__MATERIAL PROVIDED__
○ ○ ○ ○
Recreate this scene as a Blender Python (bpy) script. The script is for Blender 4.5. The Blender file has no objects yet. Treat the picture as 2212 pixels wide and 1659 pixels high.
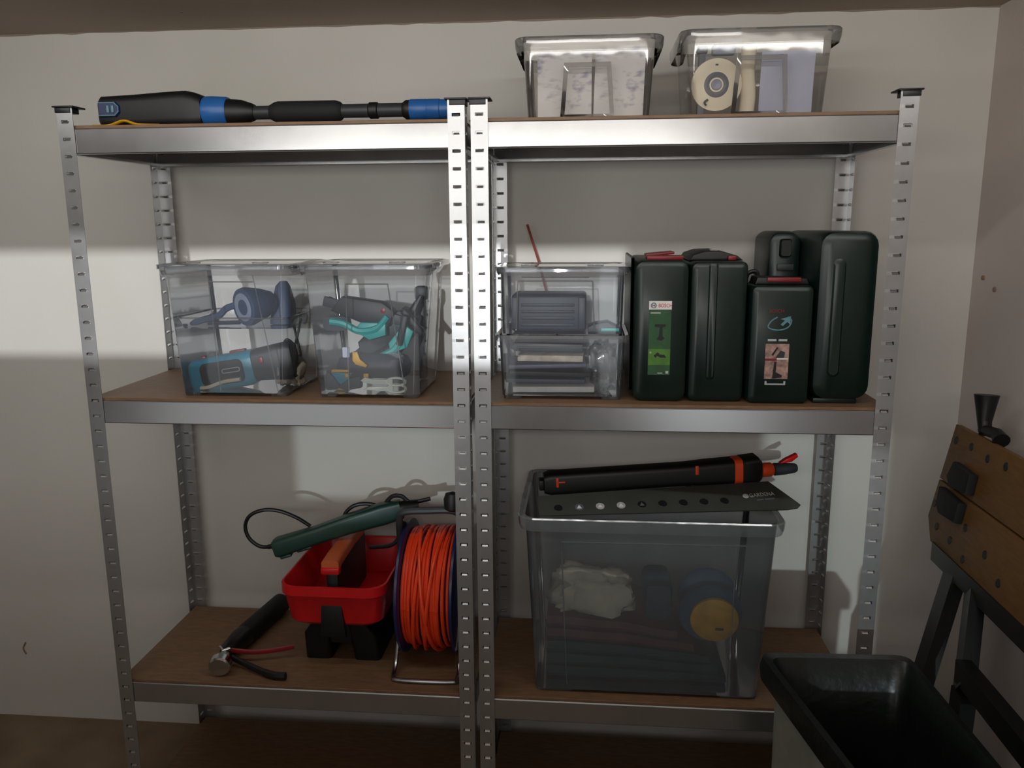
import bpy, bmesh, math, random
from mathutils import Matrix, Vector, noise
random.seed(4)
D = bpy.data
SC = bpy.context.scene
COL = SC.collection

# ------------------------------------------------------------------ camera
cam_data = D.cameras.new('camera')
cam = D.objects.new('camera', cam_data)
COL.objects.link(cam)
def look(yaw, pit, rol):
    f = Vector((math.sin(yaw)*math.cos(pit), math.cos(yaw)*math.cos(pit), math.sin(pit)))
    r = Vector((math.cos(yaw), -math.sin(yaw), 0)); u = r.cross(f)
    r2 = r*math.cos(rol)+u*math.sin(rol); u2 = -r*math.sin(rol)+u*math.cos(rol)
    return Matrix((r2, u2, -f)).transposed()
cam.matrix_world = Matrix.Translation((0.2522, -1.7653, 1.534)) @ look(-.0918, -.1936, -.0066).to_4x4()
cam_data.sensor_fit = 'HORIZONTAL'
cam_data.sensor_width = 36.0
cam_data.lens = 36.0*1760.44/2212
cam_data.clip_start = .02
SC.camera = cam

# ------------------------------------------------------------------ world, lights, exposure
w = D.worlds.new('world'); SC.world = w; w.use_nodes = True
w.node_tree.nodes['Background'].inputs[0].default_value = (.80, .90, 1, 1)
w.node_tree.nodes['Background'].inputs[1].default_value = .6
SC.view_settings.view_transform = 'Standard'
SC.view_settings.look = 'None'
SC.view_settings.gamma = 1
SC.view_settings.use_curve_mapping = False
SC.view_settings.exposure = 0.0
SC.cycles.transparent_max_bounces = 24
SC.cycles.max_bounces = 8
SC.cycles.caustics_reflective = True

def area(name, loc, rot, sx, sy, power, col):
    l = D.lights.new(name, 'AREA'); l.shape = 'RECTANGLE'; l.size = sx; l.size_y = sy
    l.energy = power; l.color = col
    o = D.objects.new(name, l); COL.objects.link(o); o.location = loc; o.rotation_euler = rot
    return o
SUN_X, SUN_Z = .045, -.123                      # drift of the low sun per metre towards the wall
s = D.lights.new('low_sun', 'SUN'); s.energy = 1.7; s.angle = math.radians(.75); s.color = (.93, .97, 1)
so = D.objects.new('low_sun', s); COL.objects.link(so); so.location = (-1, -6, 3)
so.rotation_euler = Vector((SUN_X, 1, SUN_Z)).to_track_quat('-Z', 'Y').to_euler()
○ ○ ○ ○
__WORK REQUIRED__
From the listing, extract all text exactly as given and drop any picture.

__OUTPUT__
Recreate this scene as a Blender Python (bpy) script. The script is for Blender 4.5. The Blender file has no objects yet. Treat the picture as 2212 pixels wide and 1659 pixels high.
import bpy, bmesh, math, random
from mathutils import Matrix, Vector, noise
random.seed(4)
D = bpy.data
SC = bpy.context.scene
COL = SC.collection

# ------------------------------------------------------------------ camera
cam_data = D.cameras.new('camera')
cam = D.objects.new('camera', cam_data)
COL.objects.link(cam)
def look(yaw, pit, rol):
    f = Vector((math.sin(yaw)*math.cos(pit), math.cos(yaw)*math.cos(pit), math.sin(pit)))
    r = Vector((math.cos(yaw), -math.sin(yaw), 0)); u = r.cross(f)
    r2 = r*math.cos(rol)+u*math.sin(rol); u2 = -r*math.sin(rol)+u*math.cos(rol)
    return Matrix((r2, u2, -f)).transposed()
cam.matrix_world = Matrix.Translation((0.2522, -1.7653, 1.534)) @ look(-.0918, -.1936, -.0066).to_4x4()
cam_data.sensor_fit = 'HORIZONTAL'
cam_data.sensor_width = 36.0
cam_data.lens = 36.0*1760.44/2212
cam_data.clip_start = .02
SC.camera = cam

# ------------------------------------------------------------------ world, lights, exposure
w = D.worlds.new('world'); SC.world = w; w.use_nodes = True
w.node_tree.nodes['Background'].inputs[0].default_value = (.80, .90, 1, 1)
w.node_tree.nodes['Background'].inputs[1].default_value = .6
SC.view_settings.view_transform = 'Standard'
SC.view_settings.look = 'None'
SC.view_settings.gamma = 1
SC.view_settings.use_curve_mapping = False
SC.view_settings.exposure = 0.0
SC.cycles.transparent_max_bounces = 24
SC.cycles.max_bounces = 8
SC.cycles.caustics_reflective = True

def area(name, loc, rot, sx, sy, power, col):
    l = D.lights.new(name, 'AREA'); l.shape = 'RECTANGLE'; l.size = sx; l.size_y = sy
    l.energy = power; l.color = col
    o = D.objects.new(name, l); COL.objects.link(o); o.location = loc; o.rotation_euler = rot
    return o
SUN_X, SUN_Z = .045, -.123                      # drift of the low sun per metre towards the wall
s = D.lights.new('low_sun', 'SUN'); s.energy = 1.7; s.angle = math.radians(.75); s.color = (.93, .97, 1)
so = D.objects.new('low_sun', s); COL.objects.link(so); so.location = (-1, -6, 3)
so.rotation_euler = Vector((SUN_X, 1, SUN_Z)).to_track_quat('-Z', 'Y').to_euler()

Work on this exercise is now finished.